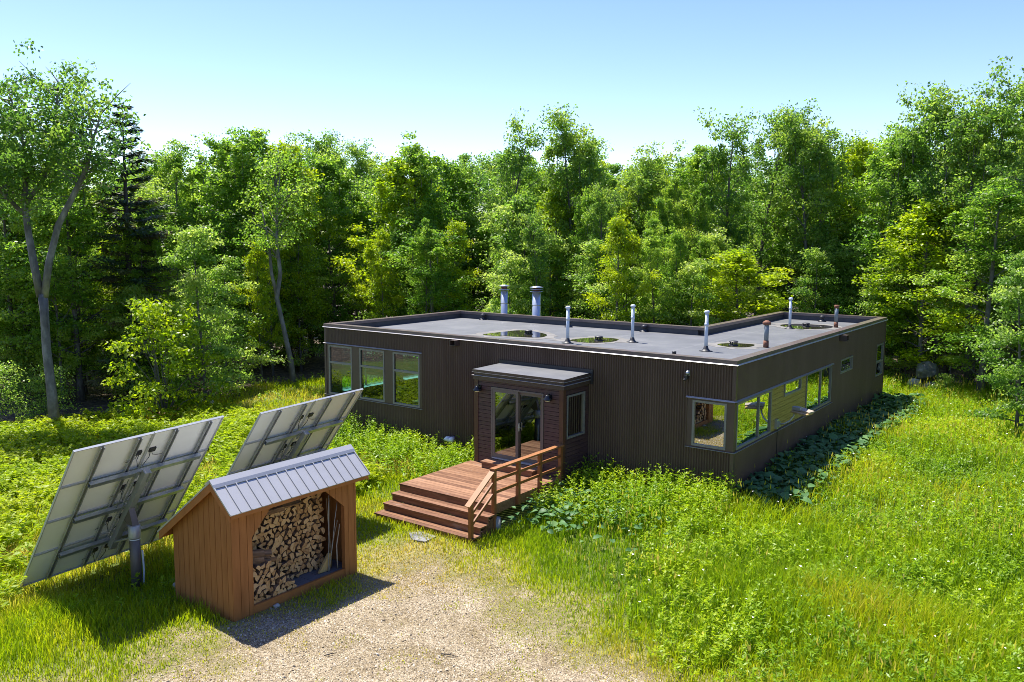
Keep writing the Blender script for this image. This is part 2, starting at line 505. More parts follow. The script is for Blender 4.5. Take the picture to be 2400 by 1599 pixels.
class MB:
    """collects simple solids into one mesh"""

    def __init__(s):
        s.v, s.f, s.t, s.mi = [], [], [], []

    def add(s, vs, fs, tint=.5, mi=0):
        o = len(s.v)
        s.v += [tuple(p) for p in vs]
        s.t += [tint] * len(vs)
        s.f += [[i + o for i in f] for f in fs]
        s.mi += [mi] * len(fs)
        return s

    def box(s, x0, x1, y0, y1, z0, z1, tint=.5, mi=0):
        vs = [(x, y, z) for z in (z0, z1) for x, y in ((x0, y0), (x1, y0), (x1, y1), (x0, y1))]
        return s.add(vs, [(3, 2, 1, 0), (4, 5, 6, 7), (0, 1, 5, 4), (1, 2, 6, 5), (2, 3, 7, 6), (3, 0, 4, 7)], tint, mi)

    def bar(s, a, b, wdt, thk, up=(0, 0, 1), tint=.5, mi=0):
        """box from a to b, wdt sideways, thk along up"""
        a, b, up = Vector(a), Vector(b), Vector(up)
        d = (b - a).normalized()
        sd = d.cross(up).normalized() * wdt / 2
        u = sd.cross(d).normalized() * thk / 2
        vs = [a - sd - u, a + sd - u, a + sd + u, a - sd + u, b - sd - u, b + sd - u, b + sd + u, b - sd + u]
        return s.add(vs, [(3, 2, 1, 0), (4, 5, 6, 7), (0, 1, 5, 4), (1, 2, 6, 5), (2, 3, 7, 6), (3, 0, 4, 7)], tint, mi)

    def tube(s, pts, rad, n=8, caps=True, tint=.5, mi=0):
        pts = [Vector(p) for p in pts]
        if not hasattr(rad, '__len__'):
            rad = [rad] * len(pts)
        vs, fs = [], []
        ref = None
        for i, p in enumerate(pts):
            d = (pts[min(i + 1, len(pts) - 1)] - pts[max(i - 1, 0)])
            if d.length < 1e-9:
                d = Vector((0, 0, 1))
            d.normalize()
            if ref is None:
                ref = Vector((1, 0, 0)) if abs(d.x) < .8 else Vector((0, 1, 0))
            a = (ref - d * ref.dot(d)).normalized()
            ref = a
            b = d.cross(a)
            for k in range(n):
                an = 2 * math.pi * k / n
                vs.append(p + (a * math.cos(an) + b * math.sin(an)) * rad[i])
        for i in range(len(pts) - 1):
            for k in range(n):
                k2 = (k + 1) % n
                fs.append((i * n + k, i * n + k2, (i + 1) * n + k2, (i + 1) * n + k))
        if caps:
            fs.append(tuple(range(n - 1, -1, -1)))
            fs.append(tuple((len(pts) - 1) * n + k for k in range(n)))
        return s.add(vs, fs, tint, mi)

    def cyl(s, x, y, z0, z1, r0, r1=None, n=14, mi=0):
        return s.tube([(x, y, z0), (x, y, z1)], [r0, r0 if r1 is None else r1], n, mi=mi)

    def lathe(s, x, y, prof, n=16):
        """profile of (r, z) round a vertical axis"""
        return s.tube([(x, y, z) for r, z in prof], [max(r, .001) for r, z in prof], n)

    def prism(s, poly, d0, d1, axis='x', tint=.5, mi=0):
        """poly: list of 2-D points; extruded along axis from d0 to d1"""
        k = len(poly)
        mk = {'x': lambda p, d: (d, p[0], p[1]), 'y': lambda p, d: (p[0], d, p[1]), 'z': lambda p, d: (p[0], p[1], d)}[axis]
        vs = [mk(p, d0) for p in poly] + [mk(p, d1) for p in poly]
        fs = [tuple(range(k - 1, -1, -1)), tuple(range(k, 2 * k))]
        fs += [(i, (i + 1) % k, k + (i + 1) % k, k + i) for i in range(k)]
        return s.add(vs, fs, tint, mi)

    def mesh(s, name, mats, off=(0, 0, 0), smooth=False):
        me = bpy.data.meshes.new(name)
        o = Vector(off)
        me.from_pydata([Vector(p) - o for p in s.v], [], s.f)
        a = me.attributes.new('tint', 'FLOAT', 'POINT')
        a.data.foreach_set('value', np.asarray(s.t, np.float32))
        for m_ in (mats if isinstance(mats, (list, tuple)) else [mats]):
            me.materials.append(m_)
        if any(s.mi):
            me.polygons.foreach_set('material_index', s.mi)
        if smooth:
            me.polygons.foreach_set('use_smooth', [True] * len(me.polygons))
        me.validate()
        me.update()
        return me


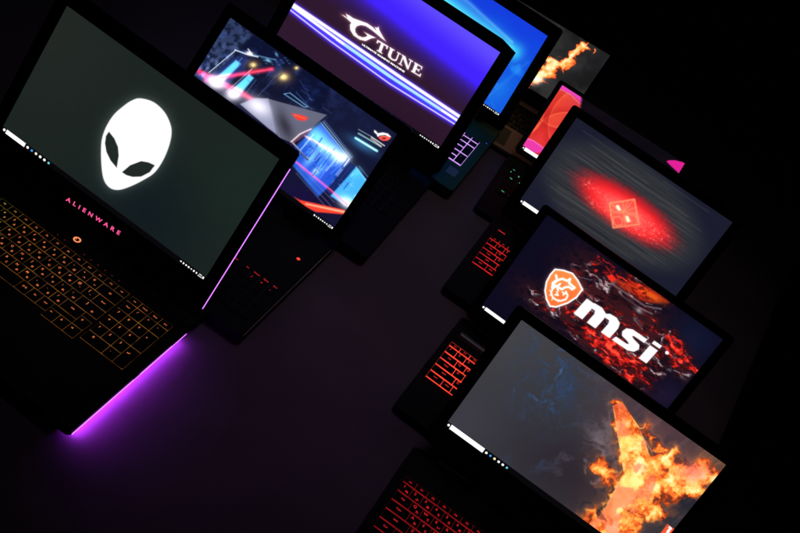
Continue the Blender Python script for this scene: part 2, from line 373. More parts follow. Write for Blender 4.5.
def pic3():
    p = Pic(3, 640, 360); X, Y = p.X, p.Y
    p.mix((47, 25, 47), np.ones(X.shape)); p.blob(400, 130, 60, 25, (38, 18, 38), .7, 35)
    s = (X - 362) * .62 - (Y - 4) * .785             # above the diagonal
    a = ss(-12, 12, s + 1.5 * (fbm(X / 60, Y / 60, 2) - .5)); p.mix((68, 36, 242), a); p.mix((98, 78, 255), ss(14, 46, s)); p.mix((52, 28, 140), ss(-26, 0, s) * (1 - a) * .5)
    P0 = [(285, -1), (340, 36), (400, 77), (460, 117)]; P1 = [(285, 6), (330, 41), (390, 84), (456, 125)]; P2 = [(285, 1), (335, 38), (395, 80), (458, 121)]
    for P in (P0, P1, P2): p.halo(P, 3., (36, 20, 200), .9)
    p.poly([P0[0], P0[1], P0[2], P0[3], P1[3], P1[2], P1[1], P1[0]], (70, 60, 230), 1., .75)
    for P, w in ((P0, 3.2), (P1, 1.1), (P2, 2.9)): p.line(P, w, (250, 248, 255), 1, .8)
    p.line([(345, 45), (397, 81.5), (440, 110)], 2.4, (140, 215, 250), .8, 1.2)
    p.line([(300, 15), (335, 40)], 1., (70, 50, 200), .8); p.line([(390, 78.6), (455, 121)], .5, (60, 40, 190), .8)
    f = lambda q: (340 + q[0] / 6.66, q[1] / 6.66)
    G = [(12,98),(32,106),(50,122),(38,92),(62,104),(88,122),(132,138),(180,155),(222,184),(242,207),(232,180),(246,186),(256,178),(262,202),(280,235),(305,276),(275,254),(245,228),(213,202),(172,174),(140,167),(112,174),(100,192),(102,215),(120,238),(150,250),(176,245),(182,236),(160,213),(205,236),(238,252),(205,257),(170,274),(130,264),(90,236),(68,200),(66,166),(75,152),(45,124),(28,112)]
    g = [f(q) for q in G]; d = polyd(X, Y, g); p.add((110, 70, 60), .6 * np.exp(-np.clip(d, 0, 99) / 1.6)); p.mix((255, 250, 246), ss(.45, -.45, d))
    A = aff(f((226, 327)), ((528 - 228) / 6.66, (506 - 325) / 6.66), (24 / 6.66, -62 / 6.66))
    def rect(x0, x1, y0, y1): return [A((x0, y0)), A((x1, y0)), A((x1, y1)), A((x0, y1))]
    S = [rect(.0, .24, .86, 1), rect(0, .03, .68, 1), rect(.21, .24, .68, 1), rect(.09, .15, 0, 1), rect(.06, .18, 0, .1),
         rect(.27, .38, .9, 1), rect(.29, .35, .28, 1), rect(.44, .52, .9, 1), rect(.465, .49, .3, 1),
         [A(q) for q in [(.29, .32), (.3, .12), (.34, .02), (.4, -.02), (.45, .03), (.485, .14), (.49, .32), (.465, .32), (.45, .18), (.41, .12), (.37, .16), (.35, .32)]],
         rect(.54, .61, .9, 1), rect(.565, .59, 0, 1), rect(.54, .62, 0, .09), rect(.7, .79, .9, 1), rect(.735, .76, 0, 1), [A(q) for q in [(.56, 1), (.62, 1), (.76, .14), (.76, 0), (.73, 0), (.57, .82)]],
         rect(.82, .94, 0, .1), rect(.84, .9, 0, 1), rect(.82, 1.0, .89, 1), rect(.98, 1.0, .7, 1), rect(.88, .96, .45, .56), rect(.945, .965, .38, .63), rect(.84, 1.02, 0, .11), rect(1.0, 1.025, 0, .3)]
    al = np.zeros(X.shape); hd = np.full(X.shape, 99.)
    for q in S:
        d = polyd(X, Y, q); al = np.maximum(al, ss(.4, -.4, d)); hd = np.minimum(hd, d)
    p.add((110, 70, 60), .5 * np.exp(-np.clip(hd, 0, 99) / 1.4)); p.mix((255, 250, 246), al)
    return p

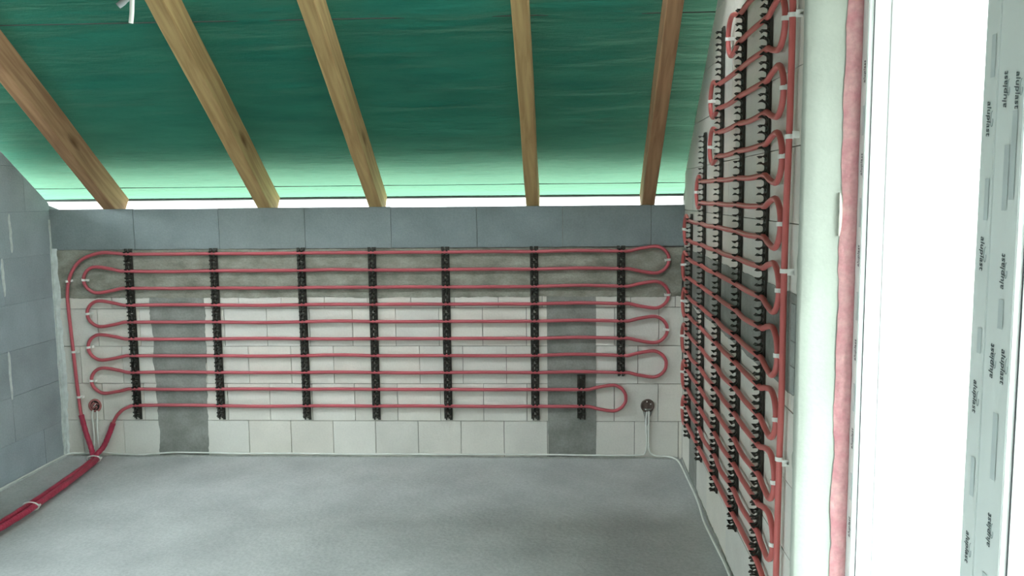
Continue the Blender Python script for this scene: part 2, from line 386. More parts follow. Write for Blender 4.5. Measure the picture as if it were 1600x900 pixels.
# plastered jamb (rough lip on the room side), then the pink adhesive beside the frame
bm = bmesh.new(); N = 160; A = []
for i in range(N+1):
    z = -.0+2.42*i/N
    lip = .006+.010*max(-.5, noise.noise(Vector((z*5, 1, 2))))+.008*noise.noise(Vector((z*28, 3, 2)))
    if abs(z-.76) < .02: lip += .014
    q = .0025*noise.noise(Vector((z*4, 9, 9)))
    prof = [(W+.012, -(SJ-.012-lip)), (W-.0025, -(SJ-.010-lip)), (W-.0055, -(SJ-.004)), (W-.004, -(SJ+.006)), (W+.004, -(SJ+.012)+q),
            (W+.045, -(SJ+.013)+q), (W+.085, -(SJ+.013)+q), (W+.112, -(SJ+.010)+q), (W+.16, -(SJ+.006)), (W+.16, -SJ+.02)]
    A.append([bm.verts.new((x, y, z)) for x, y in prof])
for a, b in zip(A, A[1:]):
    for k in range(len(a)-1): bm.faces.new((a[k], a[k+1], b[k+1], b[k]))
obj('reveal_plaster', bm, M_plast, right, smooth=True)
bm = bmesh.new(); A = []; N = 260
for i in range(N+1):
    z = ZB-.02+2.34*i/N; n1 = noise.noise(Vector((z*7, 3, 1))); n2 = noise.noise(Vector((z*30, 5, 1)))
    x0 = W+.104+.008*n1+.003*n2; x1 = W+.152+.003*n2; row = []
    for k in range(7):
        t = k/6; x = x0+(x1-x0)*t
        th = math.sin(math.pi*min(1, t*1.0+.02))**.5*.007*(1+.8*noise.noise(Vector((z*22, t*4, 7))))+.001
        row.append(bm.verts.new((x, -(SJ+.011)-th, z)))
    A.append(row)
for a, b in zip(A, A[1:]):
    for k in range(6): bm.faces.new((a[k], a[k+1], b[k+1], b[k]))
obj('pink_adhesive', bm, M_foam, right, smooth=True)
# bare spot where the adhesive peeled back beside the plaster
bm = bmesh.new(); poly = []
for i in range(15):
    t = i/14; poly.append((W+.098+.002*noise.noise(Vector((t*6, 1, 1))), 1.415+.12*t))
for i in range(14, -1, -1):
    t = i/14; poly.append((W+.099+.007*math.sin(math.pi*t)**.6, 1.415+.12*t))
prism(bm, poly, lambda u, z: (u, -(SJ+.012), z), lambda u, z: (u, -(SJ+.0235), z)); obj('plaster_chip', bm, mat('cream_plaster', (.8, .78, .7), .8, .05), right)
# near jamb, head lining
bm = bmesh.new(); box(bm, W, W+.243, -SE, -SE+.012, 0, ZT); box(bm, W, W+.243, -SE, -SJ, ZT-.012, ZT)
obj('reveal_plaster', bm, M_plast, right)

# added wall and canopy, out of view, cutting skylight on the jamb
bm = bmesh.new(); box(bm, W+.3, W+3.2, -6.35, -6.05, -.4, 3.4)
box(bm, W+.3, W+1.25, -6.35, -2.0, 2.62, 2.78)
wg = obj('added_light_screen', bm, M_out); tag(wg, kind='structure', label='added unseen wall and canopy that shade the window jamb')
# wall behind the camera and the ceiling over the room
bm = bmesh.new(); box(bm, -.3, W+.3, -6.6, -6.3, -.02, 2.8)
fr = obj('wall_front', bm, mat('front_wall_block', (.26, .26, .24), .9, .08)); tag(fr, kind='structure', label='plain wall behind the viewpoint')
bm = bmesh.new(); box(bm, -.3, W+.3, -6.6, -1.78, 2.72, 2.80)
ce = obj('ceiling', bm, mat('ceiling_boards', (.22, .18, .13), .9, .1)); tag(ce, kind='structure', label='flat collar ceiling above the sloping roof')

# ================================================================= ROOF
DZ = .185
memb_z = lambda y: H+DZ-TA*y
bm = bmesh.new(); nx, ny = 180, 150; xa, xb, ya, yb = -.32, W+.30, -1.78, .175; g = []
RX = [(.32, .395), (1.233, 1.314), (1.883, 1.957), (2.786, 2.858), (3.440, 3.512)]
RC = [(-.55+.4)] + [sum(r)/2 for r in RX] + [4.1]
for j in range(ny+1):
    row = []
    for i in range(nx+1):
        x = xa+(xb-xa)*i/nx; y = ya+(yb-ya)*j/ny
        for a, b in zip(RC, RC[1:]):
            if a <= x <= b: t = (x-a)/(b-a); break
        bay = math.sin(math.pi*t)**.7; s = -y
        fold = noise.noise(Vector((x*.9, y*9, 1)))*.010+noise.noise(Vector((x*1.6+y, y*24+x*.8, 4)))*.013+noise.noise(Vector((x*2.2, y*50, 6)))*.0045
        fold *= bay*(1 if s > -.05 else .25)*(1.2 if x > 2 else .75)
        z = memb_z(y)-.010*bay*min(1, max(0, (s+.17)*4)) + fold
        row.append(bm.verts.new((x, y, z)))
    g.append(row)
for j in range(ny):
    for i in range(nx): bm.faces.new((g[j][i], g[j][i+1], g[j+1][i+1], g[j+1][i]))
mem = obj('roof_membrane', bm, M_memb, smooth=True)
tag(mem, 'dark green translucent roofing membrane stretched over the wooden rafters', 'roofing membrane')
def slope_strip(name, y0, y1, dz0, dz1, m, parent, xx=(-.32, W+.30)):
    bm = bmesh.new(); vs = []
    for x in xx:
        for y, dz in ((y0, dz0), (y1, dz0), (y1, dz1), (y0, dz1)): vs.append(bm.verts.new((x, y, memb_z(y)+dz)))
    for q in ((0,1,2,3), (4,7,6,5), (0,4,5,1), (1,5,6,2), (2,6,7,3), (3,7,4,0)): bm.faces.new([vs[i] for i in q])
    return obj(name, bm, m, parent)
M_hem = mat('dark_hem', (.05, .07, .06), .7, .1)
slope_strip('bottom_hem', .172, .182, -.007, .003, M_hem, mem)
slope_strip('overlap_seam', .080, .083, -.0035, -.0005, M_hem, mem)
slope_strip('overlap_seam', -.935, -.932, -.0115, -.0085, M_hem, mem)
rb = slope_strip('added_roof_cover', -1.95, .12, .32, .35, M_cover, None); tag(rb, label='added unseen roof covering that shapes light on the membrane', kind='structure')  # unseen cover added; its gap and edge shape the membrane's glow

RL = ['leftmost wooden rafter, reddish brown, running off the left edge of the picture',
      'second wooden rafter from the left, with a dark crack and a knot on its edge',
      'middle wooden rafter, pale, with a brown knot high up on it',
      'fourth wooden rafter from the left, standing almost upright in view',
      'rightmost wooden rafter, reddish brown, closest to the wall of black rails']
for k, (a, b) in enumerate(RX):
    w = b-a; L = 2.55; t = DZ*math.cos(TH)-.004
    bm = bmesh.new(); n = 26; A = []
    bev = .004
    for i in range(n+1):
        y = -L+ (L+.12)*i/n
        wob = .003*noise.noise(Vector((y*1.5, k*5, 0)))
        pr = [(-w/2+bev, 0), (w/2-bev, 0), (w/2, bev), (w/2, t-bev), (w/2-bev, t), (-w/2+bev, t), (-w/2, t-bev), (-w/2, bev)]
        wj = .0015*noise.noise(Vector((y*14, k*9, 2)))
        A.append([bm.verts.new((px+wob+(wj if px > 0 else -wj), y, pz)) for px, pz in pr])
    for p, q in zip(A, A[1:]):
        for c in range(8): bm.faces.new((p[c], p[(c+1) % 8], q[(c+1) % 8], q[c]))
    bm.faces.new(A[0]); bm.faces.new(A[-1])
    # cut the overlap into the ceiling: limit the length along the slope
    o = obj('rafter', bm, M_wood2 if k in (0, 4) else M_wood)
    o.location = ((a+b)/2, 0, H+.001); o.rotation_euler = (-TH, 0, 0)
    o.scale = (1, (1.67/math.cos(TH))/L*1.0, 1)
    tag(o, RL[k], 'rafter', 'rafters under the green membrane')
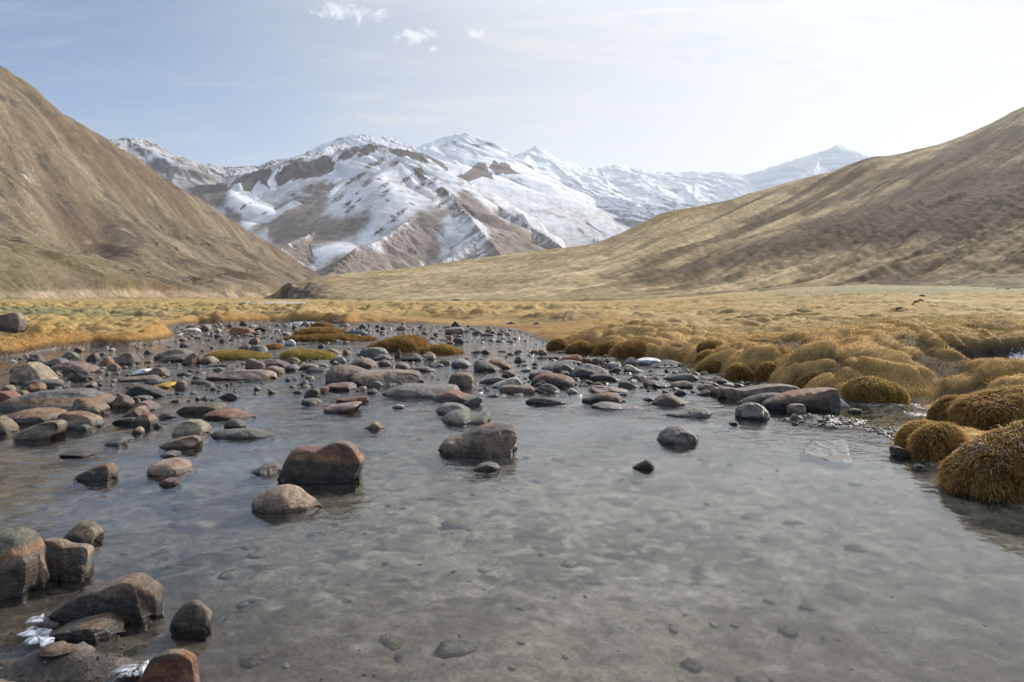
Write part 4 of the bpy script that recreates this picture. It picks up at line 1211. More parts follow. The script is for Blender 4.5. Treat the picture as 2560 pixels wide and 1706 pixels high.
rock('r1', '790,552 830,500 870,470 900,530', 560, 'dark', 'dark leaning stone in the left stony shallows')
rock('r1', '100,652 140,600 200,595 232,622', 662, 'pink', 'pinkish stone behind the tan pointed wedge')
rock('r1', '2250,602 2255,550 2290,530 2334,550 2405,578 2410,600', 642, 'brown', 'brown block on the near side of the left islet', nexp=3.2)
rock('r1', '1640,422 1660,390 1722,412', 427, 'dark', 'small black stone upstream of the smooth grey-green boulder')
rock('r1', '0,500 -10,480 20,478 55,515', 522, 'red', 'orange-red cobble at the left edge below the turf bank')
rock('p', '640,1340 690,1240 760,1235 850,1270 930,1330', 1350, 'grey', 'grey slab at the foot of the left turf bank')
# --- middle
rock('r2', '45,602 90,540 200,545 312,590 284,612', 622, 'dark', 'dark brown flat rock left of the round olive islet')
rock('r2', '-10,685 65,640 130,600 242,625 244,662', 688, 'brown', 'brown rock with a square right end below the round islet', nexp=3.0)
rock('r2', '240,632 300,590 350,585 392,622', 647, 'grey', 'grey stone right of the square-ended brown rock')
rock('r2', '255,560 300,525 360,525 402,562', 585, 'brown', 'brown stone touching the front of the round olive islet')
rock('r2', '400,622 440,585 520,585 572,612', 637, 'tan', 'tan stone in the row below the round islet')
rock('r2', '440,652 500,615 620,615 672,642', 662, 'dark', 'flat dark stone in front of the tan stone')
rock('r2', '510,590 560,570 640,580 672,612', 618, 'grey', 'grey flat stone between the tan stone and the round brown boulder')
rock('r2', '625,462 680,440 740,460 792,502', 507, 'tan', 'tan-grey slab sloping right beside the round islet')
rock('r2', '640,732 650,660 720,600 822,590 930,612 1032,652', 757, 'brown', 'large round brown boulder touching the banded one', nexp=2.4, cuts=4, frost=0.12, big=True)
rock('r2', '860,762 880,690 940,655 1100,655 1250,640 1400,650 1490,665 1528,732', 787, 'brown', 'long brown boulder with dark and white bands on its right half', nexp=3.0, cuts=4, frost=0.05, big=True,
     band=dict(stops=[(0, 'dark'), (0.45, 'brown'), (0.75, 'tan')], tilt=-0.45))
rock('r2', '1005,792 1060,745 1110,738 1162,777', 797, 'grey', 'little grey cone in front of the long banded boulder')
rock('r2', '855,592 910,535 990,522 1060,550 1122,597', 617, 'brown', 'brown dome behind the large round boulder', nexp=2.2, cuts=3)
rock('r2', '1110,582 1140,545 1190,545 1247,592', 602, 'brown', 'small brown rock right of the brown dome')
rock('r2', '1265,632 1280,580 1330,558 1380,580 1417,632', 642, 'tan', 'angular tan rock above the long banded boulder', cuts=9)
rock('r2', '925,502 980,445 1080,428 1160,440 1202,477', 517, 'grey', 'wide grey rock at the tip of the orange islet', nexp=2.2)
rock('r2', '1315,542 1360,495 1450,490 1552,537', 557, 'dark', 'dark brown rock right of the wide grey one')
rock('r2', '1505,512 1560,472 1610,480 1647,532', 547, 'tan', 'olive tan boulder with a smooth right flank below the orange islet', nexp=2.2, cuts=3)
rock('r2', '1060,532 1120,495 1200,500 1242,532', 552, 'grey', 'grey stone in front of the wide grey rock')
rock('r2', '1265,512 1280,460 1320,455 1312,522', 532, 'dark', 'narrow dark standing stone by the orange islet')
rock('r2', '665,575 720,520 790,520 828,560', 580, 'grey', 'ribbed grey rock just right of the round islet')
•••
Show all lines from the data above in which the word "scene" appears.

Continue the Blender Python script for this scene: part 2, from line 373. More parts follow. Write for Blender 4.5.
Continue the Blender Python script for this scene: part 2, from line 386. More parts follow. Write for Blender 4.5. Measure the picture as if it were 1600x900 pixels.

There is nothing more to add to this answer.